# Set task
Find the string "continues" in the entries and copy each line that has it.

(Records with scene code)

....................

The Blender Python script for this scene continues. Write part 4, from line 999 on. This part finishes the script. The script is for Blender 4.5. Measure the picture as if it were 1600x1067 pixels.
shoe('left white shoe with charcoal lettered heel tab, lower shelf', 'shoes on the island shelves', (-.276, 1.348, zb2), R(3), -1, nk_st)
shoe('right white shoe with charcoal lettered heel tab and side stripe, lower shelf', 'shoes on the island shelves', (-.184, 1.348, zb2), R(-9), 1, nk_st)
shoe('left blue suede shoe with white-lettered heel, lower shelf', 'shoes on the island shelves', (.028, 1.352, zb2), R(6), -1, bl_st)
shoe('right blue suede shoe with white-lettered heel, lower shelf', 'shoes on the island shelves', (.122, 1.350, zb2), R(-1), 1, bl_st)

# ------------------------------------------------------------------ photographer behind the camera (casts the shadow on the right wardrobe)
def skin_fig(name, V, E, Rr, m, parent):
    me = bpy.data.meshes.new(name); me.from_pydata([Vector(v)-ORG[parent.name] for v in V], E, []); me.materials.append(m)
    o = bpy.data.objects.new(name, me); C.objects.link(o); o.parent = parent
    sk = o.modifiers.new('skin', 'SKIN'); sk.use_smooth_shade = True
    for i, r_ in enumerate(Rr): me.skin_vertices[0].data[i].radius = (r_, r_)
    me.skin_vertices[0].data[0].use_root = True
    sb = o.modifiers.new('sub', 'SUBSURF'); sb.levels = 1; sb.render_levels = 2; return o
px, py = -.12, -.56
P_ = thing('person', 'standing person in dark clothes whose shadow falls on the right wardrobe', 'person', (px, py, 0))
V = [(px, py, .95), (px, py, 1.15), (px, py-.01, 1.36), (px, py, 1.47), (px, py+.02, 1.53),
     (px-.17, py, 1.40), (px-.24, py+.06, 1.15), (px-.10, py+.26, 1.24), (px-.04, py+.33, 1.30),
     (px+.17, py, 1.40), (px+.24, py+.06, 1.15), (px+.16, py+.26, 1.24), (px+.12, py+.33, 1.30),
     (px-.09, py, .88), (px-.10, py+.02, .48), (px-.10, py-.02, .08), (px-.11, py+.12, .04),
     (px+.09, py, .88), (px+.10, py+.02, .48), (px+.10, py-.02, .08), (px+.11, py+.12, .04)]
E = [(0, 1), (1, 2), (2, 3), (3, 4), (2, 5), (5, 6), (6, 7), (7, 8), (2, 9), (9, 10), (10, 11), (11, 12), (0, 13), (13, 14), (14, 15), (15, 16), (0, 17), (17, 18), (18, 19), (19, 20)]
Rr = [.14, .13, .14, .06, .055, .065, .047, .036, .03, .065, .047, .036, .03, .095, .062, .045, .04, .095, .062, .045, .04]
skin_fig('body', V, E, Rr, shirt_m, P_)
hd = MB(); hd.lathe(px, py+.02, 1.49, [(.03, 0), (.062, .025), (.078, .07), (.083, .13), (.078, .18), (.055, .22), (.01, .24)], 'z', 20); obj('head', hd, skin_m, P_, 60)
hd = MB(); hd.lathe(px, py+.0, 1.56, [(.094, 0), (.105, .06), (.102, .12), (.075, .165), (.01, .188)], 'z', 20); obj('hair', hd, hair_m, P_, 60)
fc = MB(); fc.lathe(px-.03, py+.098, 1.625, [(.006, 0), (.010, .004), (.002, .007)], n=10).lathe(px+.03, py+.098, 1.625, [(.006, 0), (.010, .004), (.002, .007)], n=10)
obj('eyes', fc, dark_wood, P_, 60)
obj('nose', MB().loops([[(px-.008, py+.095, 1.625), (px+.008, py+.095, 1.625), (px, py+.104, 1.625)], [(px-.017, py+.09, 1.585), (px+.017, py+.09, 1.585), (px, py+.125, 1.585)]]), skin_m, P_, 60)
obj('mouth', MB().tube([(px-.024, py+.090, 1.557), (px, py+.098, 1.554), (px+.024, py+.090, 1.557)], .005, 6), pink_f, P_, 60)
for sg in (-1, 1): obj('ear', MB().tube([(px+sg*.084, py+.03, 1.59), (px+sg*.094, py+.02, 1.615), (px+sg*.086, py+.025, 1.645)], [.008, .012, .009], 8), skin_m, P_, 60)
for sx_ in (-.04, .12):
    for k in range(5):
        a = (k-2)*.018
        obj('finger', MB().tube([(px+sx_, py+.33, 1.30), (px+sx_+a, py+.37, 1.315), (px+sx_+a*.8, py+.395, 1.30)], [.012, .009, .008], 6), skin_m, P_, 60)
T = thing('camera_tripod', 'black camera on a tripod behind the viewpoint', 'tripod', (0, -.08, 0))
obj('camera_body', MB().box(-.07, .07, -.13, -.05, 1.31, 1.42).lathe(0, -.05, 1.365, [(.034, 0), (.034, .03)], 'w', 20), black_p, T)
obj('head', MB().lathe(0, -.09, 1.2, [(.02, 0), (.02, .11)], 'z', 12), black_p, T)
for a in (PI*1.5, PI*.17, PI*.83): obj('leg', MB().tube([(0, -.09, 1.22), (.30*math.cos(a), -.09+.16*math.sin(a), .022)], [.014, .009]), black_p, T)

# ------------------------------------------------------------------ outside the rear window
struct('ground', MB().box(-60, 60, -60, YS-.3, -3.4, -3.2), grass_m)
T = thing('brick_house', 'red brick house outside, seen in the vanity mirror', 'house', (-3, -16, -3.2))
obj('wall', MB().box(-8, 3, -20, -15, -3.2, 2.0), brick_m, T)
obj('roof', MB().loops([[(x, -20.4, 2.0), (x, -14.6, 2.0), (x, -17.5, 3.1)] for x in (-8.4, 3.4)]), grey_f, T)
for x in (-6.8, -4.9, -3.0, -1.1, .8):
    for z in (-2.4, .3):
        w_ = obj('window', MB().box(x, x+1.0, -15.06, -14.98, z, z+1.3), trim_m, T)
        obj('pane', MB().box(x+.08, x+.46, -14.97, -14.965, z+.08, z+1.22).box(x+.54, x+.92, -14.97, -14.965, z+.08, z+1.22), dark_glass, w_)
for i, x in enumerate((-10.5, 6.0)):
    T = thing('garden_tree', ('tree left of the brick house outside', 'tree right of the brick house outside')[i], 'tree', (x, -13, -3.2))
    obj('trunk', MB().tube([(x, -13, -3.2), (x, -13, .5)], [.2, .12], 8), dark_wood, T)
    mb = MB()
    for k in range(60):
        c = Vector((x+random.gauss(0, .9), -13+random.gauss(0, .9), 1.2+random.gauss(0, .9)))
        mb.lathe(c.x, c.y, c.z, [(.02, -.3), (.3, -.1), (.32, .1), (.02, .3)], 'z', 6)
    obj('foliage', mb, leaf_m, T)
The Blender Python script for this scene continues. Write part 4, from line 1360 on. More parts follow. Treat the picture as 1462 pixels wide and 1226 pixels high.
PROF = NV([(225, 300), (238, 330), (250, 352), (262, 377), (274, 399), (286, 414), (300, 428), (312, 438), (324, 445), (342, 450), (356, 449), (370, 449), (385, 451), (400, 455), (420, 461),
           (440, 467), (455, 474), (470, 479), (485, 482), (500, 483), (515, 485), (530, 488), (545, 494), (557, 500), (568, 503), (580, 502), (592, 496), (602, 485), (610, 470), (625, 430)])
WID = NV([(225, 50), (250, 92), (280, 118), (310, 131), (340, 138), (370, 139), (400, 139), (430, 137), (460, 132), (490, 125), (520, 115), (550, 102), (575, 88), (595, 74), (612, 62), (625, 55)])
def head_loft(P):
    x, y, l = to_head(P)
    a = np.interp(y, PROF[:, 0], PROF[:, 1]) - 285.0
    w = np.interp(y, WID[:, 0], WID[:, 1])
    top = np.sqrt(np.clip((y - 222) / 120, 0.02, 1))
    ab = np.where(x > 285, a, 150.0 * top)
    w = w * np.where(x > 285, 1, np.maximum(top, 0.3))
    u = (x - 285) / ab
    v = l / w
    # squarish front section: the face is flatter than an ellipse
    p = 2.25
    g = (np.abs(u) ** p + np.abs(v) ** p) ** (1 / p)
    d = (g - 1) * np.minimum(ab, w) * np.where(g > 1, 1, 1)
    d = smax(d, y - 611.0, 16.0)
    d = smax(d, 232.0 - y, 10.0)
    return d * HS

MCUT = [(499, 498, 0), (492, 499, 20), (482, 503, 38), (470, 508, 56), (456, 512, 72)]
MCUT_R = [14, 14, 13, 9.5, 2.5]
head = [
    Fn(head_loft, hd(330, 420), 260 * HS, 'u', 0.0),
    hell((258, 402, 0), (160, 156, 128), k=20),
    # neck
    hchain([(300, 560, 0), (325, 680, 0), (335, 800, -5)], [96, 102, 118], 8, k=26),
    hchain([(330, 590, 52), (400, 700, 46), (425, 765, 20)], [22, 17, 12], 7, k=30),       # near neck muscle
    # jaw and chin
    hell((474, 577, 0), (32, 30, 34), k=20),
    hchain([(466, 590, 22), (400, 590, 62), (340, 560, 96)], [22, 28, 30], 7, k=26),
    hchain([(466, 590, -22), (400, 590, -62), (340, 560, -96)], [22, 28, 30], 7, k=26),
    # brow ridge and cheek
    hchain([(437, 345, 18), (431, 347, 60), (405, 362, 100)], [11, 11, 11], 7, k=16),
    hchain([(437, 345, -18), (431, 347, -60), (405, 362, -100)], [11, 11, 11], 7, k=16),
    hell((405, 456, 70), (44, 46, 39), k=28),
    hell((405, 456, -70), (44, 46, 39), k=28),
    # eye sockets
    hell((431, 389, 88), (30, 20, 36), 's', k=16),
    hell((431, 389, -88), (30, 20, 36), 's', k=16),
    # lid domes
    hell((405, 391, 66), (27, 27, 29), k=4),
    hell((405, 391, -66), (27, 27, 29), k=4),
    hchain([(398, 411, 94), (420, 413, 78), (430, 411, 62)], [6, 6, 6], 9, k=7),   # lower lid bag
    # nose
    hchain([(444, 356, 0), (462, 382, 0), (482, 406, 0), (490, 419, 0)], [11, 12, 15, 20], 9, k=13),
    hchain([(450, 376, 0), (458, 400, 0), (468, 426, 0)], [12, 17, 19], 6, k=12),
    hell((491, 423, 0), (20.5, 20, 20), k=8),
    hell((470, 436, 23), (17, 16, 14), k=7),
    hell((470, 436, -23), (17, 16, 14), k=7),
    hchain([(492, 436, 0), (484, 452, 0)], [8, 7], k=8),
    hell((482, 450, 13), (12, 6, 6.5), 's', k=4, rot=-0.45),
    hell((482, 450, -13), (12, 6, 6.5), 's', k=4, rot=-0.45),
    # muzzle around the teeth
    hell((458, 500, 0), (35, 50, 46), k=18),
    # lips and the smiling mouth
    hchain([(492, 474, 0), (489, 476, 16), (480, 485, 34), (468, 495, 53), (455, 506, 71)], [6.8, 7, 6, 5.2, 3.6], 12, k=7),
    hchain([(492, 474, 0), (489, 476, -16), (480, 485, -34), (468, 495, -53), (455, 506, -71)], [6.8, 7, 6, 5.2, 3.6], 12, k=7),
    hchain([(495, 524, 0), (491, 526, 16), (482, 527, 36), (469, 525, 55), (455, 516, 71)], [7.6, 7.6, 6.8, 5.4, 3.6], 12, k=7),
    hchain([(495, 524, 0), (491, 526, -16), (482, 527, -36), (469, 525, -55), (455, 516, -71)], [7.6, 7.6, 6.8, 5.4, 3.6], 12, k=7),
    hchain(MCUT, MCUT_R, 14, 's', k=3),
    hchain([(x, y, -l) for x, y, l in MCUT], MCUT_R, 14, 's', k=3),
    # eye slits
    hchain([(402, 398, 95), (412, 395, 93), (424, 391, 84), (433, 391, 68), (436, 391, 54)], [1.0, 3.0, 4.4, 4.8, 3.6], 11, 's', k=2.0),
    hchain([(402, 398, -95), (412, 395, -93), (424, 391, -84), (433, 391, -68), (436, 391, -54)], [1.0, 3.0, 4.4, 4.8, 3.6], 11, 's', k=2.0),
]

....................

# Written answer
The Blender Python script for this scene continues. Write part 4, from line 999 on. This part finishes the script. The script is for Blender 4.5. Measure the picture as if it were 1600x1067 pixels.
The Blender Python script for this scene continues. Write part 4, from line 1360 on. More parts follow. Treat the picture as 1462 pixels wide and 1226 pixels high.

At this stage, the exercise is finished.